"""
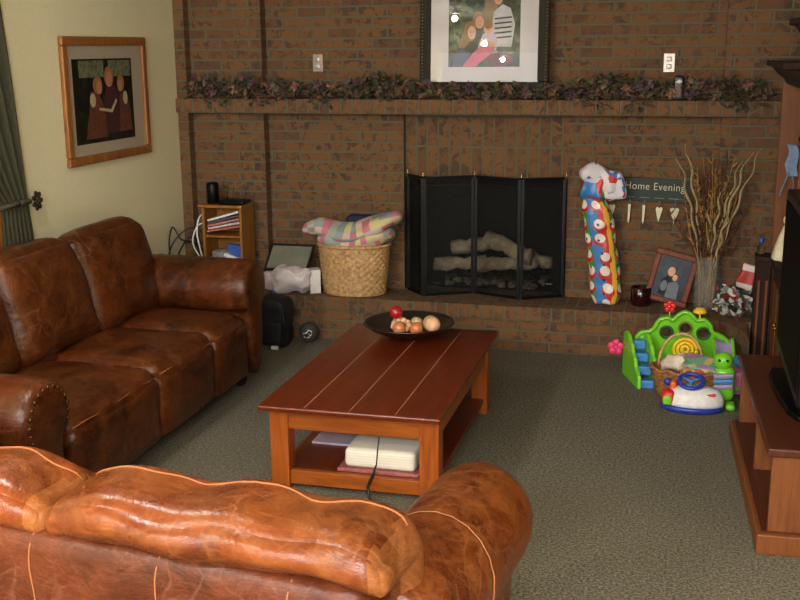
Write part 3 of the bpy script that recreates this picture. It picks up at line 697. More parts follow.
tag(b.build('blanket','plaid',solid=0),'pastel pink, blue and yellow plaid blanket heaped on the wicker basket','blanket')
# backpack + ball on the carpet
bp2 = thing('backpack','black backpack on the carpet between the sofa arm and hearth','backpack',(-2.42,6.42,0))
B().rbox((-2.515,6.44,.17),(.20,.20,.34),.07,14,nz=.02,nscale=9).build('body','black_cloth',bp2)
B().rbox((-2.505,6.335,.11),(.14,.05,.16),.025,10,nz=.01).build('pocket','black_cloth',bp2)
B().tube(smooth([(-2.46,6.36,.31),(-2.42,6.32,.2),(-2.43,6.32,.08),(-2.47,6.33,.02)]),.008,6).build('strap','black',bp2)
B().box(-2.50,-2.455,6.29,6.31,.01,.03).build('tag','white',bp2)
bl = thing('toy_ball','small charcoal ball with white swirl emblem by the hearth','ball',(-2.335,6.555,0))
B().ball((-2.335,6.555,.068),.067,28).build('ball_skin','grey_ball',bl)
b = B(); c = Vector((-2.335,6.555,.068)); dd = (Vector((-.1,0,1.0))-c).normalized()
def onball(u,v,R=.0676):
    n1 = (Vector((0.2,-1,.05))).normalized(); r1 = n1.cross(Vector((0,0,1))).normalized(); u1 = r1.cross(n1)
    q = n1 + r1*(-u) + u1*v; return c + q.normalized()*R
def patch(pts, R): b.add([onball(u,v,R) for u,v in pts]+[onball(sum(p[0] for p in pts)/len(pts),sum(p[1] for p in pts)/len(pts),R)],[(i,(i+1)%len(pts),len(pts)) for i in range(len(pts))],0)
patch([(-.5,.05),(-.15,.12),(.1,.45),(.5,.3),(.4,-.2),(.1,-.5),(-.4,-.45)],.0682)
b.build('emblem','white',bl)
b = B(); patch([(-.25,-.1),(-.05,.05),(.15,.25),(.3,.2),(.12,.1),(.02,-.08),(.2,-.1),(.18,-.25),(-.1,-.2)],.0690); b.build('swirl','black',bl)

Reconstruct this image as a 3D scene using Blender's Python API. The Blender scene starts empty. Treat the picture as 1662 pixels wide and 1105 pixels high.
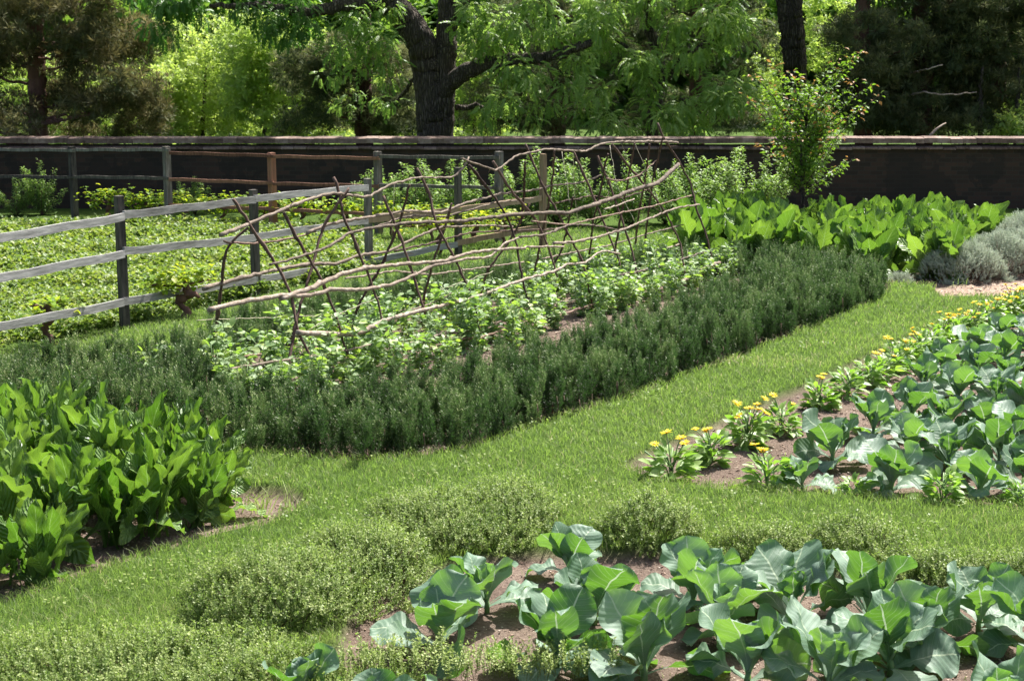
"""
> [Written task]
Reproduce the material word for word, minus the images.

> [Written response]
Write part 3 of the bpy script that recreates this picture. It picks up at line 697. More parts follow.
tag(b.build('blanket','plaid',solid=0),'pastel pink, blue and yellow plaid blanket heaped on the wicker basket','blanket')
# backpack + ball on the carpet
bp2 = thing('backpack','black backpack on the carpet between the sofa arm and hearth','backpack',(-2.42,6.42,0))
B().rbox((-2.515,6.44,.17),(.20,.20,.34),.07,14,nz=.02,nscale=9).build('body','black_cloth',bp2)
B().rbox((-2.505,6.335,.11),(.14,.05,.16),.025,10,nz=.01).build('pocket','black_cloth',bp2)
B().tube(smooth([(-2.46,6.36,.31),(-2.42,6.32,.2),(-2.43,6.32,.08),(-2.47,6.33,.02)]),.008,6).build('strap','black',bp2)
B().box(-2.50,-2.455,6.29,6.31,.01,.03).build('tag','white',bp2)
bl = thing('toy_ball','small charcoal ball with white swirl emblem by the hearth','ball',(-2.335,6.555,0))
B().ball((-2.335,6.555,.068),.067,28).build('ball_skin','grey_ball',bl)
b = B(); c = Vector((-2.335,6.555,.068)); dd = (Vector((-.1,0,1.0))-c).normalized()
def onball(u,v,R=.0676):
    n1 = (Vector((0.2,-1,.05))).normalized(); r1 = n1.cross(Vector((0,0,1))).normalized(); u1 = r1.cross(n1)
    q = n1 + r1*(-u) + u1*v; return c + q.normalized()*R
def patch(pts, R): b.add([onball(u,v,R) for u,v in pts]+[onball(sum(p[0] for p in pts)/len(pts),sum(p[1] for p in pts)/len(pts),R)],[(i,(i+1)%len(pts),len(pts)) for i in range(len(pts))],0)
patch([(-.5,.05),(-.15,.12),(.1,.45),(.5,.3),(.4,-.2),(.1,-.5),(-.4,-.45)],.0682)
b.build('emblem','white',bl)
b = B(); patch([(-.25,-.1),(-.05,.05),(.15,.25),(.3,.2),(.12,.1),(.02,-.08),(.2,-.1),(.18,-.25),(-.1,-.2)],.0690); b.build('swirl','black',bl)

Reconstruct this image as a 3D scene using Blender's Python API. The Blender scene starts empty. Treat the picture as 1662 pixels wide and 1105 pixels high.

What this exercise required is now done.